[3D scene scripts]
+++
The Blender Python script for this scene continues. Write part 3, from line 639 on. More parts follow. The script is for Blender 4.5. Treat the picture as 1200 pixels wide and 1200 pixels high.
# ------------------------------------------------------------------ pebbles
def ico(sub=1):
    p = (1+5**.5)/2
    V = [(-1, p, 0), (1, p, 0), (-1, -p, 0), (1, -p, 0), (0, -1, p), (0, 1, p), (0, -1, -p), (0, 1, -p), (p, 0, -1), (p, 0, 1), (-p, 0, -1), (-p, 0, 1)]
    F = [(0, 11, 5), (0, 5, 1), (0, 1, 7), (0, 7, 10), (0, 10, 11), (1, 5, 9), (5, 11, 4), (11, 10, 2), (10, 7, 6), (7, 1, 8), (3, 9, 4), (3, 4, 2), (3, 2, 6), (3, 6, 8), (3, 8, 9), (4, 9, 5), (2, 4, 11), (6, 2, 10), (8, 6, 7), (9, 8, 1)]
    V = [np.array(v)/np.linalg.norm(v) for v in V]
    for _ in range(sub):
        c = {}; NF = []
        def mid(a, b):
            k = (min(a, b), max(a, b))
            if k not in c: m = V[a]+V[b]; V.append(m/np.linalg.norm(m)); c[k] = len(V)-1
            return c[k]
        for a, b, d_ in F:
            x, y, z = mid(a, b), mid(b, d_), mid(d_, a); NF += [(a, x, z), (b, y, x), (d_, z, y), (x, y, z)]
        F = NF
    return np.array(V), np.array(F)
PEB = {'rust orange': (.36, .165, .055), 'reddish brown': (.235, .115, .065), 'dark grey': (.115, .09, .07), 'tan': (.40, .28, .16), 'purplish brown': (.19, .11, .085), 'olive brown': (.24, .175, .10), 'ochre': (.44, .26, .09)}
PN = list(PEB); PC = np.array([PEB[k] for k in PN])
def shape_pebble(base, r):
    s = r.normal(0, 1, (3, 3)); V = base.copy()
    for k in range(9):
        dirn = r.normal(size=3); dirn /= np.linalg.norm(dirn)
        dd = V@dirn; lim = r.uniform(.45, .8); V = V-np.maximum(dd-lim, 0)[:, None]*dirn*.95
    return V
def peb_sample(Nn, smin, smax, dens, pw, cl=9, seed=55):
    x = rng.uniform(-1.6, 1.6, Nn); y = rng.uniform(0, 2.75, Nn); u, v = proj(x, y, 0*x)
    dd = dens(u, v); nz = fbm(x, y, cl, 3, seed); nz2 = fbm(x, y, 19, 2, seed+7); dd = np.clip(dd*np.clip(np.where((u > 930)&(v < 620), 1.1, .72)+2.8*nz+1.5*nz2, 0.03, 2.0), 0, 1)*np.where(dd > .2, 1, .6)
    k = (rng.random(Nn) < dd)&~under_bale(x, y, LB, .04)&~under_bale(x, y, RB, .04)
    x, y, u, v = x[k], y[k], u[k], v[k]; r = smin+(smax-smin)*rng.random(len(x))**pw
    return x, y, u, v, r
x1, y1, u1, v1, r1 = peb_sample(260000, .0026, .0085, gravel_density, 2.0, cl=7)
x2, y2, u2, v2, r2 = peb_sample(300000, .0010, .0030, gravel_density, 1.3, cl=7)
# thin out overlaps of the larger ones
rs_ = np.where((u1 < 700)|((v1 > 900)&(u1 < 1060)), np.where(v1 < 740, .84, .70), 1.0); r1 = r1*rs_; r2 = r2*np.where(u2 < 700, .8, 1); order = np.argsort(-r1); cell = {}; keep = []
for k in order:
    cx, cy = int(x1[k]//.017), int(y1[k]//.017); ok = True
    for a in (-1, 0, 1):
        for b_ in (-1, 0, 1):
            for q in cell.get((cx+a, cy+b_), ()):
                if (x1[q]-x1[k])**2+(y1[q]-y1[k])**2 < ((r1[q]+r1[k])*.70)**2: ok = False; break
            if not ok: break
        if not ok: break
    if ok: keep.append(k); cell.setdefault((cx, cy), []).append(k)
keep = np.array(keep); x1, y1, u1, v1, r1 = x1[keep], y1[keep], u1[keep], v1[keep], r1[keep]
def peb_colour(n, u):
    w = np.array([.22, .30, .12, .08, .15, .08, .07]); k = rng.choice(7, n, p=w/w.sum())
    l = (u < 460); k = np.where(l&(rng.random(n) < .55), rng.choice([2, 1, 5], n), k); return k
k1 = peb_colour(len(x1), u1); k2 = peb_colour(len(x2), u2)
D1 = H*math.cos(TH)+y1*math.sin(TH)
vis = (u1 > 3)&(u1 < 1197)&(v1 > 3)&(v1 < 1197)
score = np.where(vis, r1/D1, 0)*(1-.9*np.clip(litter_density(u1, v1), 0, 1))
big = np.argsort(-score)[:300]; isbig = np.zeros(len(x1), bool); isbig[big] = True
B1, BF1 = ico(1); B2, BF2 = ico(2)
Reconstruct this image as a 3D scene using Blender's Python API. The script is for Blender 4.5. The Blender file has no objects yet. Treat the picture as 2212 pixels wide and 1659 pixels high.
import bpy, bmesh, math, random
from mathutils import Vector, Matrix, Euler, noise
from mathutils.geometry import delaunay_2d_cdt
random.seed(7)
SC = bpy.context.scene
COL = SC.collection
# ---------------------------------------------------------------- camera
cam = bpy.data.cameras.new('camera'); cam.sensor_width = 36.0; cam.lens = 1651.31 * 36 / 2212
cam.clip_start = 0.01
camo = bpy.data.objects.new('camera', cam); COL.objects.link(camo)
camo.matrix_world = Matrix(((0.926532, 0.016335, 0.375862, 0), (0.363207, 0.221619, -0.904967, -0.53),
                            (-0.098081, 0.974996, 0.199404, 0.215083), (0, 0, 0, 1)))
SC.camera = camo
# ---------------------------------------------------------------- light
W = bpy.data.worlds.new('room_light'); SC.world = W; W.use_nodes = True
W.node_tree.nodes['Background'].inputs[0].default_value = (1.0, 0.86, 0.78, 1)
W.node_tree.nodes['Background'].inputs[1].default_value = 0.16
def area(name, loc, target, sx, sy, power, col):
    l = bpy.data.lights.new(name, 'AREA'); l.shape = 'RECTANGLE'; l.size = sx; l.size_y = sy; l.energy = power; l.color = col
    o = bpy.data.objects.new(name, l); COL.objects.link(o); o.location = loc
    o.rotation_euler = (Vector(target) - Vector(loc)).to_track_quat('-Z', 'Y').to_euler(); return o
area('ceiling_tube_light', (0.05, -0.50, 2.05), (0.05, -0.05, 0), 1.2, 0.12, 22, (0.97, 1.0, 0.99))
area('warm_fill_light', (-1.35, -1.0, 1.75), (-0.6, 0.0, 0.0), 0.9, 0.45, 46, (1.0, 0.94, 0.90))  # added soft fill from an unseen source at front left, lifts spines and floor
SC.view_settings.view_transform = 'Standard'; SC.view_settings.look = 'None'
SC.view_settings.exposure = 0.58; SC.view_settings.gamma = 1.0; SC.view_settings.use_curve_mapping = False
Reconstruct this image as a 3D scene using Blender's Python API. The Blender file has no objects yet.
+++
### The problem
Output all of the material exactly as written.

### The completed task
The Blender Python script for this scene continues. Write part 3, from line 639 on. More parts follow. The script is for Blender 4.5. Treat the picture as 1200 pixels wide and 1200 pixels high.
# ------------------------------------------------------------------ pebbles
def ico(sub=1):
    p = (1+5**.5)/2
    V = [(-1, p, 0), (1, p, 0), (-1, -p, 0), (1, -p, 0), (0, -1, p), (0, 1, p), (0, -1, -p), (0, 1, -p), (p, 0, -1), (p, 0, 1), (-p, 0, -1), (-p, 0, 1)]
    F = [(0, 11, 5), (0, 5, 1), (0, 1, 7), (0, 7, 10), (0, 10, 11), (1, 5, 9), (5, 11, 4), (11, 10, 2), (10, 7, 6), (7, 1, 8), (3, 9, 4), (3, 4, 2), (3, 2, 6), (3, 6, 8), (3, 8, 9), (4, 9, 5), (2, 4, 11), (6, 2, 10), (8, 6, 7), (9, 8, 1)]
    V = [np.array(v)/np.linalg.norm(v) for v in V]
    for _ in range(sub):
        c = {}; NF = []
        def mid(a, b):
            k = (min(a, b), max(a, b))
            if k not in c: m = V[a]+V[b]; V.append(m/np.linalg.norm(m)); c[k] = len(V)-1
            return c[k]
        for a, b, d_ in F:
            x, y, z = mid(a, b), mid(b, d_), mid(d_, a); NF += [(a, x, z), (b, y, x), (d_, z, y), (x, y, z)]
        F = NF
    return np.array(V), np.array(F)
PEB = {'rust orange': (.36, .165, .055), 'reddish brown': (.235, .115, .065), 'dark grey': (.115, .09, .07), 'tan': (.40, .28, .16), 'purplish brown': (.19, .11, .085), 'olive brown': (.24, .175, .10), 'ochre': (.44, .26, .09)}
PN = list(PEB); PC = np.array([PEB[k] for k in PN])
def shape_pebble(base, r):
    s = r.normal(0, 1, (3, 3)); V = base.copy()
    for k in range(9):
        dirn = r.normal(size=3); dirn /= np.linalg.norm(dirn)
        dd = V@dirn; lim = r.uniform(.45, .8); V = V-np.maximum(dd-lim, 0)[:, None]*dirn*.95
    return V
def peb_sample(Nn, smin, smax, dens, pw, cl=9, seed=55):
    x = rng.uniform(-1.6, 1.6, Nn); y = rng.uniform(0, 2.75, Nn); u, v = proj(x, y, 0*x)
    dd = dens(u, v); nz = fbm(x, y, cl, 3, seed); nz2 = fbm(x, y, 19, 2, seed+7); dd = np.clip(dd*np.clip(np.where((u > 930)&(v < 620), 1.1, .72)+2.8*nz+1.5*nz2, 0.03, 2.0), 0, 1)*np.where(dd > .2, 1, .6)
    k = (rng.random(Nn) < dd)&~under_bale(x, y, LB, .04)&~under_bale(x, y, RB, .04)
    x, y, u, v = x[k], y[k], u[k], v[k]; r = smin+(smax-smin)*rng.random(len(x))**pw
    return x, y, u, v, r
x1, y1, u1, v1, r1 = peb_sample(260000, .0026, .0085, gravel_density, 2.0, cl=7)
x2, y2, u2, v2, r2 = peb_sample(300000, .0010, .0030, gravel_density, 1.3, cl=7)
# thin out overlaps of the larger ones
rs_ = np.where((u1 < 700)|((v1 > 900)&(u1 < 1060)), np.where(v1 < 740, .84, .70), 1.0); r1 = r1*rs_; r2 = r2*np.where(u2 < 700, .8, 1); order = np.argsort(-r1); cell = {}; keep = []
for k in order:
    cx, cy = int(x1[k]//.017), int(y1[k]//.017); ok = True
    for a in (-1, 0, 1):
        for b_ in (-1, 0, 1):
            for q in cell.get((cx+a, cy+b_), ()):
                if (x1[q]-x1[k])**2+(y1[q]-y1[k])**2 < ((r1[q]+r1[k])*.70)**2: ok = False; break
            if not ok: break
        if not ok: break
    if ok: keep.append(k); cell.setdefault((cx, cy), []).append(k)
keep = np.array(keep); x1, y1, u1, v1, r1 = x1[keep], y1[keep], u1[keep], v1[keep], r1[keep]
def peb_colour(n, u):
    w = np.array([.22, .30, .12, .08, .15, .08, .07]); k = rng.choice(7, n, p=w/w.sum())
    l = (u < 460); k = np.where(l&(rng.random(n) < .55), rng.choice([2, 1, 5], n), k); return k
k1 = peb_colour(len(x1), u1); k2 = peb_colour(len(x2), u2)
D1 = H*math.cos(TH)+y1*math.sin(TH)
vis = (u1 > 3)&(u1 < 1197)&(v1 > 3)&(v1 < 1197)
score = np.where(vis, r1/D1, 0)*(1-.9*np.clip(litter_density(u1, v1), 0, 1))
big = np.argsort(-score)[:300]; isbig = np.zeros(len(x1), bool); isbig[big] = True
B1, BF1 = ico(1); B2, BF2 = ico(2)
Reconstruct this image as a 3D scene using Blender's Python API. The script is for Blender 4.5. The Blender file has no objects yet. Treat the picture as 2212 pixels wide and 1659 pixels high.
import bpy, bmesh, math, random
from mathutils import Vector, Matrix, Euler, noise
from mathutils.geometry import delaunay_2d_cdt
random.seed(7)
SC = bpy.context.scene
COL = SC.collection
# ---------------------------------------------------------------- camera
cam = bpy.data.cameras.new('camera'); cam.sensor_width = 36.0; cam.lens = 1651.31 * 36 / 2212
cam.clip_start = 0.01
camo = bpy.data.objects.new('camera', cam); COL.objects.link(camo)
camo.matrix_world = Matrix(((0.926532, 0.016335, 0.375862, 0), (0.363207, 0.221619, -0.904967, -0.53),
                            (-0.098081, 0.974996, 0.199404, 0.215083), (0, 0, 0, 1)))
SC.camera = camo
# ---------------------------------------------------------------- light
W = bpy.data.worlds.new('room_light'); SC.world = W; W.use_nodes = True
W.node_tree.nodes['Background'].inputs[0].default_value = (1.0, 0.86, 0.78, 1)
W.node_tree.nodes['Background'].inputs[1].default_value = 0.16
def area(name, loc, target, sx, sy, power, col):
    l = bpy.data.lights.new(name, 'AREA'); l.shape = 'RECTANGLE'; l.size = sx; l.size_y = sy; l.energy = power; l.color = col
    o = bpy.data.objects.new(name, l); COL.objects.link(o); o.location = loc
    o.rotation_euler = (Vector(target) - Vector(loc)).to_track_quat('-Z', 'Y').to_euler(); return o
area('ceiling_tube_light', (0.05, -0.50, 2.05), (0.05, -0.05, 0), 1.2, 0.12, 22, (0.97, 1.0, 0.99))
area('warm_fill_light', (-1.35, -1.0, 1.75), (-0.6, 0.0, 0.0), 0.9, 0.45, 46, (1.0, 0.94, 0.90))  # added soft fill from an unseen source at front left, lifts spines and floor
SC.view_settings.view_transform = 'Standard'; SC.view_settings.look = 'None'
SC.view_settings.exposure = 0.58; SC.view_settings.gamma = 1.0; SC.view_settings.use_curve_mapping = False
Reconstruct this image as a 3D scene using Blender's Python API. The Blender file has no objects yet.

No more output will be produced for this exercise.